Wednesday, October 1, 2014

Common Core State Standards

The Common Core State Standards has created some controversy since it has been introduced. Older teachers wonder if it will even work. They are set in their mind set that this, like all other standards, will fail and disappear within a couple years. It’s hard to disagree with them when they have the background knowledge of state standards and have seen many come and go, but this state standard is different than others that have been introduced. The Common Core State Standards allows teachers to create their own curriculum and teachers don’t feel like they have to only teach to the state test. 

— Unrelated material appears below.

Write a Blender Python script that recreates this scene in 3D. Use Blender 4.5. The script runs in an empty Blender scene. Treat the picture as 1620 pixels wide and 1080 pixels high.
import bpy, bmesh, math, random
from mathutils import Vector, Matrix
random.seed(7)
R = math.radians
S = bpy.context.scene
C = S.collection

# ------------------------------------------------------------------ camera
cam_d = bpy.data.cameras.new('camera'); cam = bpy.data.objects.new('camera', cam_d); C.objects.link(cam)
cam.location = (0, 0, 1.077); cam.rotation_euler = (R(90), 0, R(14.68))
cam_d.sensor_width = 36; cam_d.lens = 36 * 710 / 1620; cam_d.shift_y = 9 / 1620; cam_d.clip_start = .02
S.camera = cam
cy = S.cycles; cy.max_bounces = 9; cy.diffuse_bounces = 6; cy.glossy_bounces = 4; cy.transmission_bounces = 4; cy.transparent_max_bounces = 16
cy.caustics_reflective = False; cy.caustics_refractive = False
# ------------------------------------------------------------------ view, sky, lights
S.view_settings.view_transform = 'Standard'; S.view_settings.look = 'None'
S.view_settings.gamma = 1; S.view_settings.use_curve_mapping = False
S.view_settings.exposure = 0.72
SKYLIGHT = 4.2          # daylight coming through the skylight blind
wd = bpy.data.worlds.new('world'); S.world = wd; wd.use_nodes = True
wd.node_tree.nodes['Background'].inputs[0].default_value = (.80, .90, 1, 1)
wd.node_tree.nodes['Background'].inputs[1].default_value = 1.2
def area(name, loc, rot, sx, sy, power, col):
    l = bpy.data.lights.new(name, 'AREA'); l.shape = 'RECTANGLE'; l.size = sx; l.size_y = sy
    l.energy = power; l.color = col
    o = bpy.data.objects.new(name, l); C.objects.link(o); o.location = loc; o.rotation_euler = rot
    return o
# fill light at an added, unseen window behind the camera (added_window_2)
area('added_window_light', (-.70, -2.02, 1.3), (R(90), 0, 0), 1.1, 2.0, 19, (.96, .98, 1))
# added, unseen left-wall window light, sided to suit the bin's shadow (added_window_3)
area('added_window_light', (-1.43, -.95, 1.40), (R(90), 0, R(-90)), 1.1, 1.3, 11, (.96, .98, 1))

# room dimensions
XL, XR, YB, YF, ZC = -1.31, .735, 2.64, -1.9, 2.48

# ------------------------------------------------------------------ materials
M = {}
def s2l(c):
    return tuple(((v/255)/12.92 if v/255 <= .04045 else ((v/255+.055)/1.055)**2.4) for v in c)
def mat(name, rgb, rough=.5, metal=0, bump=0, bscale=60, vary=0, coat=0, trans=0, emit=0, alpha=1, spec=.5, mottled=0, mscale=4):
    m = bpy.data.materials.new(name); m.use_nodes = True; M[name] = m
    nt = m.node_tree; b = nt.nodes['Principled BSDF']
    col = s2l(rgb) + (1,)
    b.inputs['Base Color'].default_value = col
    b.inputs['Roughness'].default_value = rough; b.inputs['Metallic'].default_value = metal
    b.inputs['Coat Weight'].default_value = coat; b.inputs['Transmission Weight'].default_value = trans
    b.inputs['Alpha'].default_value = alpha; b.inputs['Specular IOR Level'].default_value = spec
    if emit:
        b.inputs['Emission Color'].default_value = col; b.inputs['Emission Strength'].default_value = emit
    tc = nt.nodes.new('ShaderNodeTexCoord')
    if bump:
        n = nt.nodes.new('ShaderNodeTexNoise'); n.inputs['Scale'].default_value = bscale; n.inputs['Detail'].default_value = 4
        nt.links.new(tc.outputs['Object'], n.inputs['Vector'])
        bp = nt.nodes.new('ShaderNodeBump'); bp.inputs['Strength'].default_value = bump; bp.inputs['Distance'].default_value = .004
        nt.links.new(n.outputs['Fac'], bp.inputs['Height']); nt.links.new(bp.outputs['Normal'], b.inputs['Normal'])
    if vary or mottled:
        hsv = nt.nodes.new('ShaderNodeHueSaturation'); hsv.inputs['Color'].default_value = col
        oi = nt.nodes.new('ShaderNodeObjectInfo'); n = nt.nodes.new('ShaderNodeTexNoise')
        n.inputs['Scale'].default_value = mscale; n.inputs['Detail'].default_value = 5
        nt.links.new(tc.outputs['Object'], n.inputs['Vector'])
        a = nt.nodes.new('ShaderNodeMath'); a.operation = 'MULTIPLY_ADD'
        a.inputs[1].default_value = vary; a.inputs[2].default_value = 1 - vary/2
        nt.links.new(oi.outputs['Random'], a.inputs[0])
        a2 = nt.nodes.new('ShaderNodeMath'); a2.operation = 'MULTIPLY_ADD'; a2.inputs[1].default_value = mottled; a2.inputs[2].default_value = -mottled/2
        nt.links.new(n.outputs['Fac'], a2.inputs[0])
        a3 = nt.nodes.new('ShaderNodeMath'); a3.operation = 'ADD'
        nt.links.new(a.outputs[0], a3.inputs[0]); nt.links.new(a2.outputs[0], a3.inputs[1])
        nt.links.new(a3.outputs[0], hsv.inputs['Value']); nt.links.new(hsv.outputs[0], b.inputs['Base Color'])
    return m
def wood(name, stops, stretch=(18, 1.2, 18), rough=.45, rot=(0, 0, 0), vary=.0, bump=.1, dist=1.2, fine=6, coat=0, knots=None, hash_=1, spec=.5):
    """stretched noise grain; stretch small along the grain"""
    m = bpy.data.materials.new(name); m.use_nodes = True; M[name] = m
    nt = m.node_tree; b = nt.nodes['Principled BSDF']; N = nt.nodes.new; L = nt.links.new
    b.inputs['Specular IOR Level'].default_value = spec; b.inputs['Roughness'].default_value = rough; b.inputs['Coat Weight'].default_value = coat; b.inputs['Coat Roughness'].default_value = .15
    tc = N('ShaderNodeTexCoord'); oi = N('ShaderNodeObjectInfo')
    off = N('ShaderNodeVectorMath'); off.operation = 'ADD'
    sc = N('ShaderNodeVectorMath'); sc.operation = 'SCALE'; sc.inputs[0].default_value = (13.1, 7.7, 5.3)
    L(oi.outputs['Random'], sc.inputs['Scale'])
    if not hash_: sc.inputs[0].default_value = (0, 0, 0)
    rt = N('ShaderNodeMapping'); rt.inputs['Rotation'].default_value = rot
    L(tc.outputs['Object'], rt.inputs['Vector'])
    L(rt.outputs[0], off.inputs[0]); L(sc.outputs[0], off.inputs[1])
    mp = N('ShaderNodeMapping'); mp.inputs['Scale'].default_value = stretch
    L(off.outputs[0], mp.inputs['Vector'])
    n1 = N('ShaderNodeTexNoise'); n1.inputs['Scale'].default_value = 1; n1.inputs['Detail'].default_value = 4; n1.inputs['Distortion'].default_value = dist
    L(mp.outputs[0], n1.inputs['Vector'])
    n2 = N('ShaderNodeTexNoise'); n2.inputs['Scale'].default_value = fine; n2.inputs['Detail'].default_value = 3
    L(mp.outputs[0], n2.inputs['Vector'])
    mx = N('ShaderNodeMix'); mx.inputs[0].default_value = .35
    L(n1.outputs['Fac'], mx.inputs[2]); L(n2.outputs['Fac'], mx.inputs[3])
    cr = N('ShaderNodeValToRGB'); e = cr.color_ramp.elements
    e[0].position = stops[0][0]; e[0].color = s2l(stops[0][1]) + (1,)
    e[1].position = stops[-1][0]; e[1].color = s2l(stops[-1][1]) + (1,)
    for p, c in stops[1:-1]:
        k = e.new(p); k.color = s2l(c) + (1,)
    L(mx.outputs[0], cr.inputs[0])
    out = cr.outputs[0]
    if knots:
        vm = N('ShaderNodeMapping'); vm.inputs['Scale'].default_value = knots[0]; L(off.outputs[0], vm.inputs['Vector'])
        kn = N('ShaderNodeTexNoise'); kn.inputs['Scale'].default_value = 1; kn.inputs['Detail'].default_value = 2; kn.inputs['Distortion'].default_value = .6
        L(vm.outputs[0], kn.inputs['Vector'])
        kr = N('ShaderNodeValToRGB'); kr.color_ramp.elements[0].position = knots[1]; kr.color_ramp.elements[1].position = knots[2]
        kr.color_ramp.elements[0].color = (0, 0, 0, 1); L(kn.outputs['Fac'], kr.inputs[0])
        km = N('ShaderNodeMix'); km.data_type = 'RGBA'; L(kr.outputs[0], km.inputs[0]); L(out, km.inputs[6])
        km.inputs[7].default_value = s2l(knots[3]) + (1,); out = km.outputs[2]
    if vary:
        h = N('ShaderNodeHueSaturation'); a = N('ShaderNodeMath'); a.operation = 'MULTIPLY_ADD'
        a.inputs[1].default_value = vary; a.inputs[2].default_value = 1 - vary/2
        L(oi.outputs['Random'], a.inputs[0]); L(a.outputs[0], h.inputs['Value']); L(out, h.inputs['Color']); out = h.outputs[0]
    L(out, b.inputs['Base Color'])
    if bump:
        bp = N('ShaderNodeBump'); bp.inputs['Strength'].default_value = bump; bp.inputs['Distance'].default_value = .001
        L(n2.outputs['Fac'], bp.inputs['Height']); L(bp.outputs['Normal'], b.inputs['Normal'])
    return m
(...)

Because of previous standards many students were being held back from exceeding and others were forced to suffer. I have seen first hand during my time in high school that my teachers were not pushing us to further in English Language Arts. It seemed that my teachers were only trying to get the basics across so that we could pass the WASL. Although it was a perfect pace for me, I could tell some of my fellow classmates were bored from either not being challenged or because they were so lost. Also my English class curriculum had no cultural background. In a school where 98% of the school was of white ethnicity. 

As a future teacher I am excited to experience CCSS. It will allow me to bring my own twist to my curriculum and get ideas from other teachers as well. With this system there will be more creative ways to teach materials and students will feed of that creativity and take it with them as they go onto college. I wish CCSS was around when I was a student in the secondary level, maybe then I would have more creativity within my classroom at Mead High School. CCSS are more so guidelines for teacher to reach, it doesn’t matter how they reach this standard but as long as they do their students will prosper.